My task is this:
Find the values s.t. $$\sum_{n=1}^\infty \frac{a^n}{1 + a^{2n}}$$ Converges.
My work so far:
We observe that in order for $\sum_{n=1}^\infty \frac{a^n}{1 + a^{2n}}$ to converge, $\frac{a^n}{1 + a^{2n}}$ needs to converge, and be decrasing. For any $n$ this will be an infinite geometric series with $a_1 = a^n$ and $r = -a^{2n}$ so we obtain following:$$a^{2n}<1 \to \ln(a) < \frac{\ln(1)}{2n}\to e^{\ln(a)}<e^0\to a<1.$$
Now at this point I'm stuck, starting to dubt my reasoning because the answer to this riddle according to my book is that the series converges $\forall a\in \mathbb{R}\setminus \{\pm 1 \}$. So I need a little help from the community, point out my mistakes and improve my reasoning.
Thanks in advance!
Such a series is convergent for any $a\in\mathbb{R}\setminus\{-1,1\}$. Since $$ f_n(a) = \frac{a^n}{1+a^{2n}} $$ fulfills $f_n(a)=f_n\left(\frac{1}{a}\right)$, it is enough to study the convergence for $a\in [-1,1]$.
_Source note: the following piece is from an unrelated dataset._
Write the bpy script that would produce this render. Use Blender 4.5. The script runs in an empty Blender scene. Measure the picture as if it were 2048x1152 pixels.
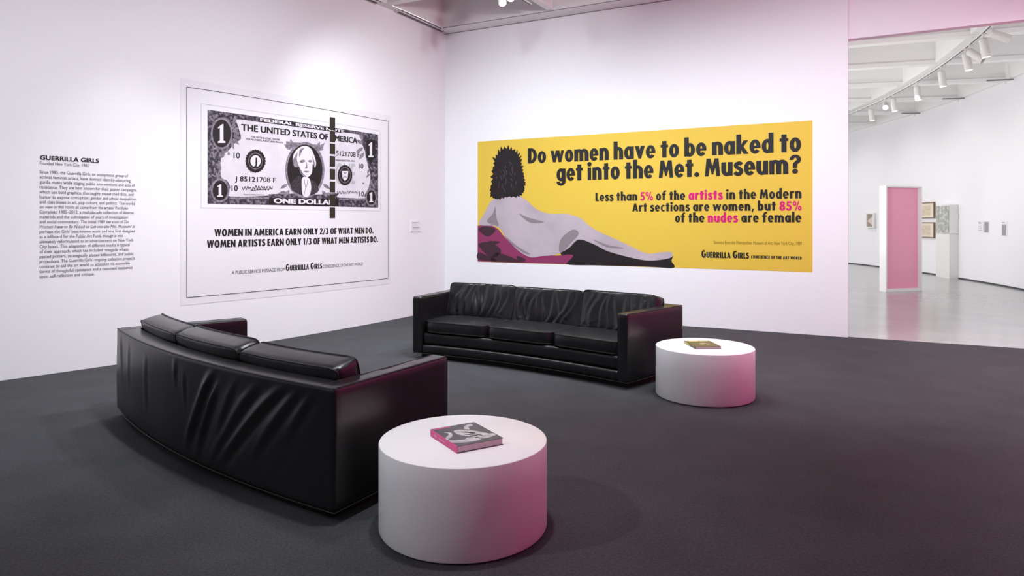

We obviously do not have convergence at the endpoints, but for every $a\in(-1,1)$ $$ \forall n,\qquad |f_n(a)| \leq C\,|a|^n $$ is enough to grant convergence. Moreover, $$ \forall a\in(-1,1),\quad \sum_{n\geq 0}\frac{a^n}{1+a^{2n}} = \frac{\vartheta_3(0,a)^2-1}{4} $$ where $\vartheta_3$ is a Jacobi theta function.